YOUR INSTRUCTIONS
Within the records that follow, restate exactly the lines from the line with "Write the bpy" down to the line with "S.camera = camo", including both. Omit the pictures.

Data items
--- BEGIN ---

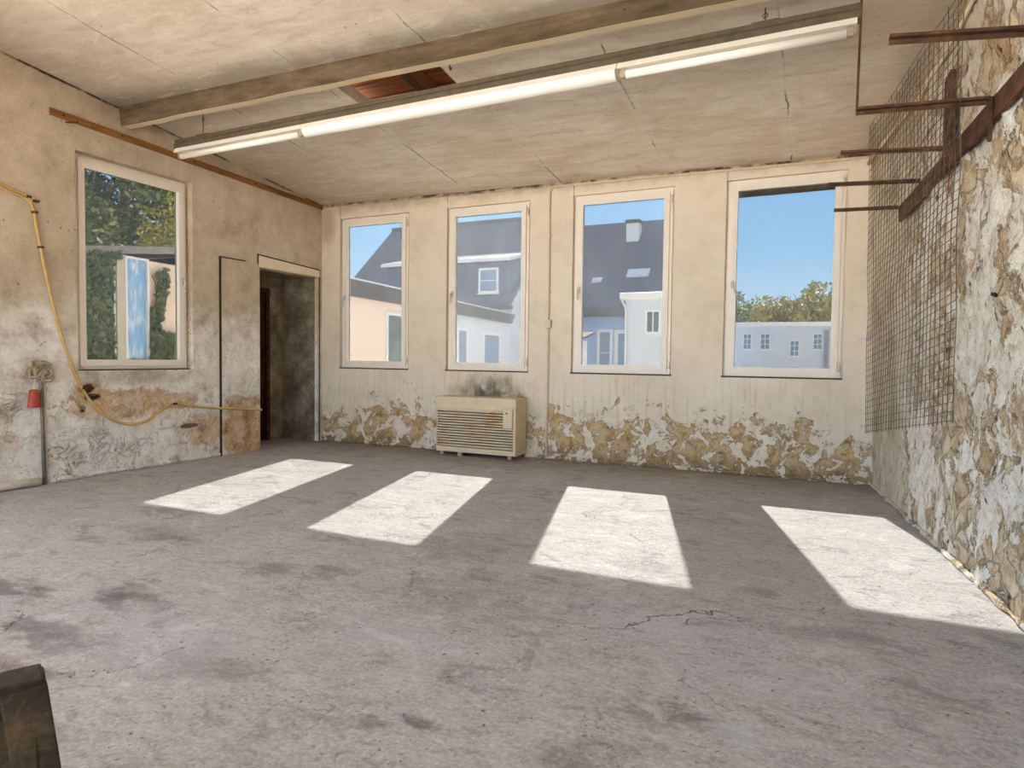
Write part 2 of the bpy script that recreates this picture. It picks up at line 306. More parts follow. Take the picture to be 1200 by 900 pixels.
# left wall -------------------------------------------------------
def mat_left():
    m = Mt('flaking_old_plaster', .9, .15); p = m.pos(); x, y, z = m.xyz(p)
    big = m.noise(p, 1.5, 6., .62, .3); mid = m.noise(p, 6., 8., .68); fine = m.noise(p, 40., 6., .7)
    u = m.ramp(m.ma('ADD', m.ma('MULTIPLY', big, .55), m.ma('MULTIPLY', mid, .45)), [(.34, lin(168, 149, 124)), (.48, lin(194, 177, 153)), (.62, lin(212, 196, 173))])
    u = m.mix(m.ss(fine, .50, .70, 0., .4), u, lin(160, 138, 110))
    l = m.ramp(m.ma('ADD', m.ma('MULTIPLY', big, .4), m.ma('MULTIPLY', mid, .6)), [(.36, lin(168, 156, 140)), (.46, lin(216, 208, 196)), (.58, lin(240, 235, 226))])
    zz = m.ma('ADD', z, m.wob(p, 1.6, 1.3))
    c = m.mix(m.ss(zz, 1.75, 1.05), u, l)
    # flaked edges and little holes low down
    fl = m.noise(m.addv(p, (0, 3, 5)), 6.5, 9., .72, 1.2)
    ln = m.ss(m.ma('ABSOLUTE', m.ma('SUBTRACT', fl, .5)), .022, .004)
    lowm = m.ss(m.ma('ADD', z, m.wob(p, 2., .7)), 1.05, .55)
    msk = m.ma('MULTIPLY', lowm, m.ss(m.noise(m.addv(p, (0, 8, 0)), 3.2, 4.), .42, .58))
    c = m.mix(m.ma('MULTIPLY', m.ma('MULTIPLY', ln, msk), .5), c, lin(110, 96, 80))
    gp = m.ss(m.noise(m.addv(p, (0, 5, 9)), 5., 8., .7, .8), .58, .64)
    c = m.mix(m.ma('MULTIPLY', m.ma('MULTIPLY', gp, lowm), .6), c, lin(140, 128, 112))
    pit = m.ma('MULTIPLY', m.ss(m.vor(p, 17.), .17, .07), m.ss(m.noise(p, 3.5, 3.), .5, .6))
    c = m.mix(m.ma('MULTIPLY', pit, .7), c, lin(84, 70, 54))
    # ochre render laid bare
    w = m.wob(m.addv(p, (0, 2, 2)), 6., 1.6)
    oc = 0.
    for cy, cz, ry, rz, k in ((-1.25, .25, .42, .36, .95), (-1.75, .3, .35, .2, .75), (-2.55, .62, .45, .17, .9), (-2.15, .62, .35, .1, .8), (-2.95, .68, .2, .2, .95), (-1.3, .55, .35, .1, .8), (-3.6, .35, .12, .1, .5)):
        oc = m.ma('MAXIMUM', oc, m.ma('MULTIPLY', m.blob(y, z, cy, cz, ry, rz, .35, w), k))
    oc_c = m.ramp(m.noise(p, 7., 8., .7), [(.34, lin(120, 92, 62)), (.46, lin(190, 152, 108)), (.56, lin(206, 176, 140)), (.68, lin(214, 202, 186))])
    c = m.mix(oc, c, oc_c)
    hole = m.blob(y, z, -2.97, .78, .07, .05, .4, w); hole = m.ma('MAXIMUM', hole, m.blob(y, z, -2.93, .7, .09, .04, .4, w)); hole = m.ma('MAXIMUM', hole, m.blob(y, z, -3.02, .6, .03, .04, .4, w))
    hole = m.ma('MAXIMUM', hole, m.ma('MULTIPLY', m.blob(y, z, -1.95, .36, .14, .03, .5, w), .8))
    c = m.mix(hole, c, lin(52, 38, 26))
    # grime at the ceiling joint and under the window
    c = m.mix(m.ma('MULTIPLY', m.ss(m.ma('SUBTRACT', m.ma('ADD', z, m.wob(p, 4., .3)), m.ma('MULTIPLY', y, -.1141)), 2.72, 3.0), .35), c, lin(150, 126, 98))
    c = m.mix(m.ma('MULTIPLY', m.blob(y, z, -2.5, .88, .65, .12, .8, m.wob(p, 7., 1.2)), .6), c, lin(150, 132, 110))
    t_ = m.ma('ADD', m.ma('ADD', z, m.ma('MULTIPLY', y, .1141)), m.wob(p, 7., .03))
    c = m.mix(m.ma('MULTIPLY', m.ss(t_, 2.972, 2.992), m.ss(m.noise(p, 4., 4.), .42, .58)), c, lin(62, 48, 36))
    sp = m.ma('MULTIPLY', m.ss(m.noise(p, 36., 5., .7), .57, .66), m.ss(m.noise(p, 3., 4.), .36, .55))
    c = m.mix(m.ma('MULTIPLY', sp, m.ss(z, 2.2, .6, .12, .65)), c, lin(96, 82, 66))
    lt_ = m.ss(m.noise(m.addv(p, (0, 7, 3)), 5., 9., .72, .6), .53, .58)
    c = m.mix(m.ma('MULTIPLY', m.ma('MULTIPLY', lt_, lowm), m.ma('SUBTRACT', .75, m.ma('MULTIPLY', oc, .45))), c, lin(232, 227, 219))
    m.color(c)
    h = m.ma('ADD', m.ma('MULTIPLY', mid, .7), m.ma('MULTIPLY', fine, .25))
    h = m.ma('SUBTRACT', h, m.ma('ADD', m.ma('ADD', m.ma('MULTIPLY', oc, .8), hole), m.ma('ADD', m.ma('MULTIPLY', pit, .6), m.ma('MULTIPLY', m.ma('MULTIPLY', ln, msk), .8))))
    m.bump(h, .75, .008); return m.m

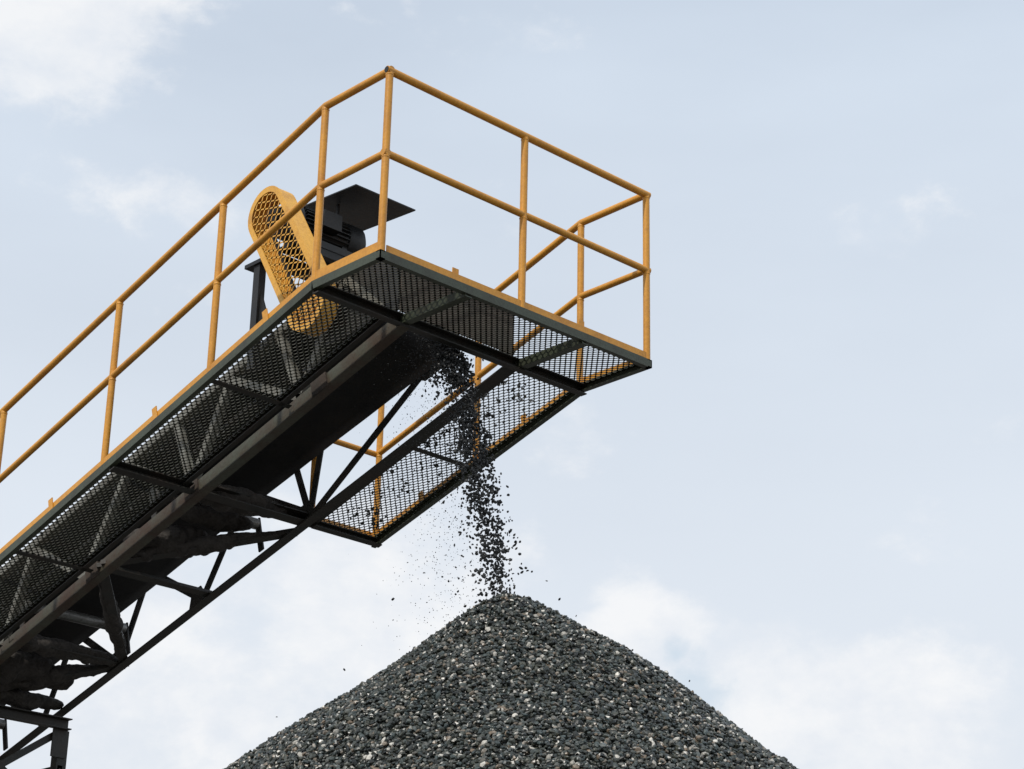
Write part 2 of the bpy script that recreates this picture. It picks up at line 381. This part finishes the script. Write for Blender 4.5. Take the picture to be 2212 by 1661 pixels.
# ================================================================= SUPPORT TOWER
tw = thing('support_tower', 'dark steel lattice support tower holding up the conveyor truss', 'tower', (1.07, L+5.2*CA, -ZO))
def T_(name, mb, mat='steel'): return mb.build(name, mat, tw, tw)
ys = []
for s in (4.86, 5.75):
    y = L + s*CA; z = -s*SA - .085; ys.append((y, z))
    T_('head_beam', MB().channel((XA-.06, y, z-.08), (XB+.04, y, z-.08), .06, .08, .008, 1))
    for x in (XA, XB-.02):
        T_('leg', MB().angle((x, y, z-.08), (x, y, -ZO), .08, .08, .009, 1, (0, 1, 0)))
        T_('gusset_plate', MB().box(x-.06, x+.06, y-.012, y-.002, z-.28, z-.08))
    zz = z-.1; k = 0
    while zz - .62 > -ZO:
        a, b = (XA+.02, XB-.02) if k % 2 else (XB-.02, XA+.02)
        T_('lattice_brace', MB().bar((a, y+.02, zz), (b, y+.02, zz-.6), .05, .012, (0, 1, 0)))
        T_('lattice_brace', MB().bar((b, y+.035, zz), (a, y+.035, zz-.6), .05, .012, (0, 1, 0)))
        T_('strut', MB().bar((XA+.02, y+.05, zz-.6), (XB-.02, y+.05, zz-.6), .05, .05)); zz -= .6; k += 1
for x in (XA+.01, XB+.01):
    zz = ys[1][1]-.1
    while zz - .9 > -ZO:
        T_('strut', MB().bar((x, ys[0][0], zz), (x, ys[1][0], zz), .04, .04)); T_('lattice_brace', MB().bar((x, ys[0][0], zz), (x, ys[1][0], zz-.9), .012, .04)); zz -= .9

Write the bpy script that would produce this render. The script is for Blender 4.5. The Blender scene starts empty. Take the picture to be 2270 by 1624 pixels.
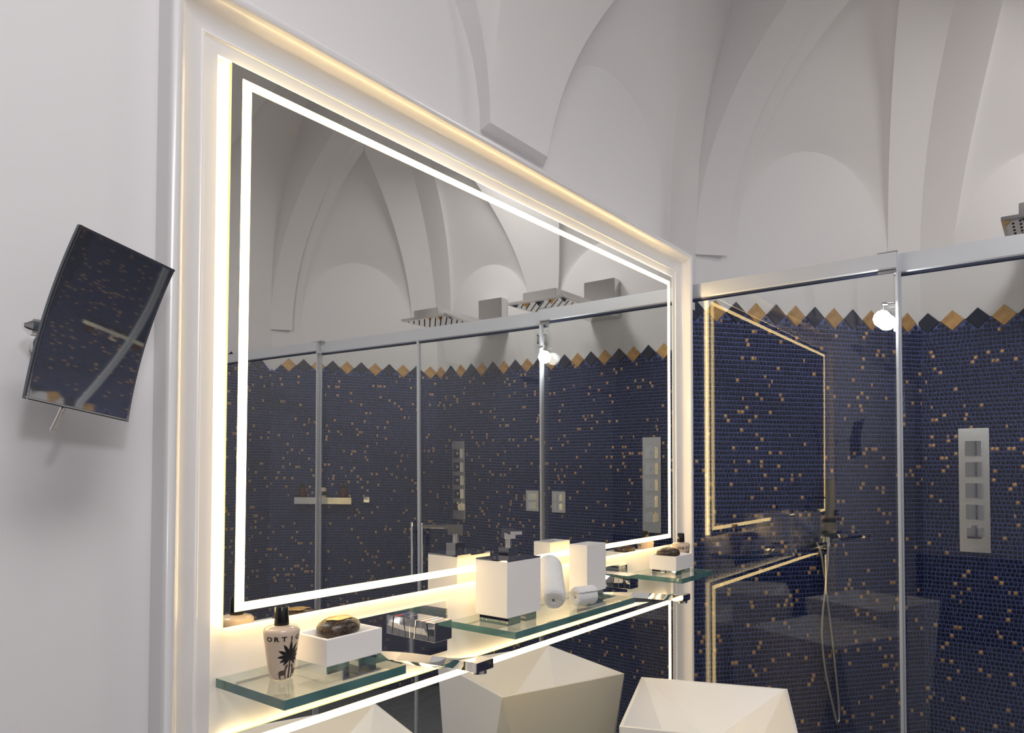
import bpy, bmesh, math, random
from mathutils import Vector, Matrix
from math import sin, cos, pi, sqrt, radians
random.seed(7)
S = bpy.context.scene
COL = S.collection
H = 1.39                                   # eye height; all z below are written relative to the eye, floor at -H

# ------------------------------------------------------------------ camera
W, HT = 2270.0, 1624.0
f_px, ppx, ppy = 1591.2611, 1159.7786, 995.7819
yaw, pitch, roll = 0.922593970, 0.026755499, 0.001715033
Fv = Vector((sin(yaw)*cos(pitch), cos(yaw)*cos(pitch), sin(pitch)))
R0 = Vector((cos(yaw), -sin(yaw), 0)); U0 = R0.cross(Fv)
Rv = R0*cos(roll) + U0*sin(roll); Uv = Rv.cross(Fv)
cam = bpy.data.cameras.new('camera'); camo = bpy.data.objects.new('camera', cam); COL.objects.link(camo)
m = Matrix((Rv, Uv, -Fv)).transposed().to_4x4(); m.translation = Vector((0, -1, H)); camo.matrix_world = m
cam.sensor_fit = 'HORIZONTAL'; cam.sensor_width = 36.0; cam.lens = f_px/W*36.0
cam.shift_x = (W/2 - ppx)/W; cam.shift_y = (ppy - HT/2)/W
cam.clip_start = 0.02
S.camera = camo

# ------------------------------------------------------------------ world, lights, exposure
wd = bpy.data.worlds.new('world'); S.world = wd; wd.use_nodes = True
wd.node_tree.nodes['Background'].inputs[0].default_value = (0.75, 0.77, 0.82, 1)
wd.node_tree.nodes['Background'].inputs[1].default_value = 0.3
def area(name, loc, target, sx, sy, power, color):
    l = bpy.data.lights.new(name, 'AREA'); l.shape = 'RECTANGLE'; l.size = sx; l.size_y = sy; l.energy = power; l.color = color
    o = bpy.data.objects.new(name, l); COL.objects.link(o); o.location = loc
    o.rotation_euler = (Vector(target) - Vector(loc)).to_track_quat('-Z', 'Y').to_euler(); return o
# the photographer's small lamp just above the camera
l = bpy.data.lights.new('camera_flash', 'POINT'); l.energy = 5.8; l.shadow_soft_size = 0.05; l.color = (0.96, 0.97, 1.0)
o = bpy.data.objects.new('camera_flash', l); COL.objects.link(o); o.location = (0.0, -1.09, H+0.38)
# the room's ceiling lamp, behind the photographer, and the shower's own downlight
area('room_ceiling_lamp', (0.20, -1.45, H+1.85), (0.3, -1.35, 0), 1.0, 0.8, 24, (1.0, 0.97, 0.95))
area('shower_ceiling_lamp', (2.75, -1.385, H+1.72), (2.80, -1.385, 0), 0.3, 0.3, 6.5, (1.0, 0.97, 0.93))
S.view_settings.view_transform = 'Standard'; S.view_settings.look = 'None'
S.view_settings.exposure = 0.28; S.view_settings.gamma = 1.0; S.view_settings.use_curve_mapping = False
S.cycles.transparent_max_bounces = 24; S.cycles.max_bounces = 14; S.cycles.glossy_bounces = 8
S.cycles.transmission_bounces = 10; S.cycles.diffuse_bounces = 5
S.cycles.sample_clamp_indirect = 6.0
S.cycles.use_denoising = True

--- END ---

TASK OUTPUT
Write the bpy script that would produce this render. The script is for Blender 4.5. The Blender scene starts empty. Take the picture to be 2270 by 1624 pixels.
import bpy, bmesh, math, random
from mathutils import Vector, Matrix
from math import sin, cos, pi, sqrt, radians
random.seed(7)
S = bpy.context.scene
COL = S.collection
H = 1.39                                   # eye height; all z below are written relative to the eye, floor at -H

# ------------------------------------------------------------------ camera
W, HT = 2270.0, 1624.0
f_px, ppx, ppy = 1591.2611, 1159.7786, 995.7819
yaw, pitch, roll = 0.922593970, 0.026755499, 0.001715033
Fv = Vector((sin(yaw)*cos(pitch), cos(yaw)*cos(pitch), sin(pitch)))
R0 = Vector((cos(yaw), -sin(yaw), 0)); U0 = R0.cross(Fv)
Rv = R0*cos(roll) + U0*sin(roll); Uv = Rv.cross(Fv)
cam = bpy.data.cameras.new('camera'); camo = bpy.data.objects.new('camera', cam); COL.objects.link(camo)
m = Matrix((Rv, Uv, -Fv)).transposed().to_4x4(); m.translation = Vector((0, -1, H)); camo.matrix_world = m
cam.sensor_fit = 'HORIZONTAL'; cam.sensor_width = 36.0; cam.lens = f_px/W*36.0
cam.shift_x = (W/2 - ppx)/W; cam.shift_y = (ppy - HT/2)/W
cam.clip_start = 0.02
S.camera = camo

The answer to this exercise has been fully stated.